From the listing that follows, extract every line and set it down unaltered.
————————
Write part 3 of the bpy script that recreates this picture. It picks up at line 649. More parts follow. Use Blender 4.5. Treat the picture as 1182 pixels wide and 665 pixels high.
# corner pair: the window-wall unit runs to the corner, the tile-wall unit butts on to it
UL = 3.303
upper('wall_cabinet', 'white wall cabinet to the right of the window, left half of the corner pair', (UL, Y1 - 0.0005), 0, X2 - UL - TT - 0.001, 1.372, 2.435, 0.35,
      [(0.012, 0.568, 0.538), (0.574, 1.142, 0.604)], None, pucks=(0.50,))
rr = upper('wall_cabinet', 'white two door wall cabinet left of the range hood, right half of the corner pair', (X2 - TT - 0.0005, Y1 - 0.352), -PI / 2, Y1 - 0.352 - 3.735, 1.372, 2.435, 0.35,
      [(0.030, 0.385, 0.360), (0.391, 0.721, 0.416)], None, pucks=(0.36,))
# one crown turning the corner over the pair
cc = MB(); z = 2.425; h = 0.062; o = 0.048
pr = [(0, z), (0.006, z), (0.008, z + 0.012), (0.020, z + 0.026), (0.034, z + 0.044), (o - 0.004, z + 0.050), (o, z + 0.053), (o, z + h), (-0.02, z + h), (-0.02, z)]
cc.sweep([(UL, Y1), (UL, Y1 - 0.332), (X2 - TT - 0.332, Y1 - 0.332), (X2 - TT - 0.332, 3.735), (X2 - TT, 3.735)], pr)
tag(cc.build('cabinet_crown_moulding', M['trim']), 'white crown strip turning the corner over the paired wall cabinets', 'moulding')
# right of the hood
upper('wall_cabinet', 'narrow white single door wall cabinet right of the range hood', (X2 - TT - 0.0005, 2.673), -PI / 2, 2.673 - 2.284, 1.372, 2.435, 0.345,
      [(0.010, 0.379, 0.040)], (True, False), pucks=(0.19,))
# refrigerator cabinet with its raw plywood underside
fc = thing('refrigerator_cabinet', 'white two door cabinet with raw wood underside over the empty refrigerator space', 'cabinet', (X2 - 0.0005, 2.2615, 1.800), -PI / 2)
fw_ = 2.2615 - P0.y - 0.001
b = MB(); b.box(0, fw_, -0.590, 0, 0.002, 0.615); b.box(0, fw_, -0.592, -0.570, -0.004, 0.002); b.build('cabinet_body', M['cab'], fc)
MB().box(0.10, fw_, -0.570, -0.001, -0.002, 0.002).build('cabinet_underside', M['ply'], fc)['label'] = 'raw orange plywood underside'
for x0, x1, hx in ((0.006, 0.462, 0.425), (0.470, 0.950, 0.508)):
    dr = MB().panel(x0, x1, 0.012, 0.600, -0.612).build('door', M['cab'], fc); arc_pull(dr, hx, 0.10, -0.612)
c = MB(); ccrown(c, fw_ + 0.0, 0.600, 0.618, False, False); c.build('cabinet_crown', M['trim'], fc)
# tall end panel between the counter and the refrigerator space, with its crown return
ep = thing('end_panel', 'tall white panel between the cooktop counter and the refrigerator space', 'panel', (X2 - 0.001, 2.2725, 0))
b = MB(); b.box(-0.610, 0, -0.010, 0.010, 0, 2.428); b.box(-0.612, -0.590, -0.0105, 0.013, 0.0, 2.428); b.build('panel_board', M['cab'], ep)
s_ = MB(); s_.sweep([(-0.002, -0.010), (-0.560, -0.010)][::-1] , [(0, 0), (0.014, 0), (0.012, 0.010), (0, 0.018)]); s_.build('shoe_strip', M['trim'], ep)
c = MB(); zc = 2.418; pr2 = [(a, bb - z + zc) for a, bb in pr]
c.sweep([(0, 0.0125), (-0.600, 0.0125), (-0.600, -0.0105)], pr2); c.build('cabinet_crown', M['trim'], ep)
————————
ANSWER BELOW »
Write part 3 of the bpy script that recreates this picture. It picks up at line 649. More parts follow. Use Blender 4.5. Treat the picture as 1182 pixels wide and 665 pixels high.
# corner pair: the window-wall unit runs to the corner, the tile-wall unit butts on to it
UL = 3.303
upper('wall_cabinet', 'white wall cabinet to the right of the window, left half of the corner pair', (UL, Y1 - 0.0005), 0, X2 - UL - TT - 0.001, 1.372, 2.435, 0.35,
      [(0.012, 0.568, 0.538), (0.574, 1.142, 0.604)], None, pucks=(0.50,))
rr = upper('wall_cabinet', 'white two door wall cabinet left of the range hood, right half of the corner pair', (X2 - TT - 0.0005, Y1 - 0.352), -PI / 2, Y1 - 0.352 - 3.735, 1.372, 2.435, 0.35,
      [(0.030, 0.385, 0.360), (0.391, 0.721, 0.416)], None, pucks=(0.36,))
# one crown turning the corner over the pair
cc = MB(); z = 2.425; h = 0.062; o = 0.048
pr = [(0, z), (0.006, z), (0.008, z + 0.012), (0.020, z + 0.026), (0.034, z + 0.044), (o - 0.004, z + 0.050), (o, z + 0.053), (o, z + h), (-0.02, z + h), (-0.02, z)]
cc.sweep([(UL, Y1), (UL, Y1 - 0.332), (X2 - TT - 0.332, Y1 - 0.332), (X2 - TT - 0.332, 3.735), (X2 - TT, 3.735)], pr)
tag(cc.build('cabinet_crown_moulding', M['trim']), 'white crown strip turning the corner over the paired wall cabinets', 'moulding')
# right of the hood
upper('wall_cabinet', 'narrow white single door wall cabinet right of the range hood', (X2 - TT - 0.0005, 2.673), -PI / 2, 2.673 - 2.284, 1.372, 2.435, 0.345,
      [(0.010, 0.379, 0.040)], (True, False), pucks=(0.19,))
# refrigerator cabinet with its raw plywood underside
fc = thing('refrigerator_cabinet', 'white two door cabinet with raw wood underside over the empty refrigerator space', 'cabinet', (X2 - 0.0005, 2.2615, 1.800), -PI / 2)
fw_ = 2.2615 - P0.y - 0.001
b = MB(); b.box(0, fw_, -0.590, 0, 0.002, 0.615); b.box(0, fw_, -0.592, -0.570, -0.004, 0.002); b.build('cabinet_body', M['cab'], fc)
MB().box(0.10, fw_, -0.570, -0.001, -0.002, 0.002).build('cabinet_underside', M['ply'], fc)['label'] = 'raw orange plywood underside'
for x0, x1, hx in ((0.006, 0.462, 0.425), (0.470, 0.950, 0.508)):
    dr = MB().panel(x0, x1, 0.012, 0.600, -0.612).build('door', M['cab'], fc); arc_pull(dr, hx, 0.10, -0.612)
c = MB(); ccrown(c, fw_ + 0.0, 0.600, 0.618, False, False); c.build('cabinet_crown', M['trim'], fc)
# tall end panel between the counter and the refrigerator space, with its crown return
ep = thing('end_panel', 'tall white panel between the cooktop counter and the refrigerator space', 'panel', (X2 - 0.001, 2.2725, 0))
b = MB(); b.box(-0.610, 0, -0.010, 0.010, 0, 2.428); b.box(-0.612, -0.590, -0.0105, 0.013, 0.0, 2.428); b.build('panel_board', M['cab'], ep)
s_ = MB(); s_.sweep([(-0.002, -0.010), (-0.560, -0.010)][::-1] , [(0, 0), (0.014, 0), (0.012, 0.010), (0, 0.018)]); s_.build('shoe_strip', M['trim'], ep)
c = MB(); zc = 2.418; pr2 = [(a, bb - z + zc) for a, bb in pr]
c.sweep([(0, 0.0125), (-0.600, 0.0125), (-0.600, -0.0105)], pr2); c.build('cabinet_crown', M['trim'], ep)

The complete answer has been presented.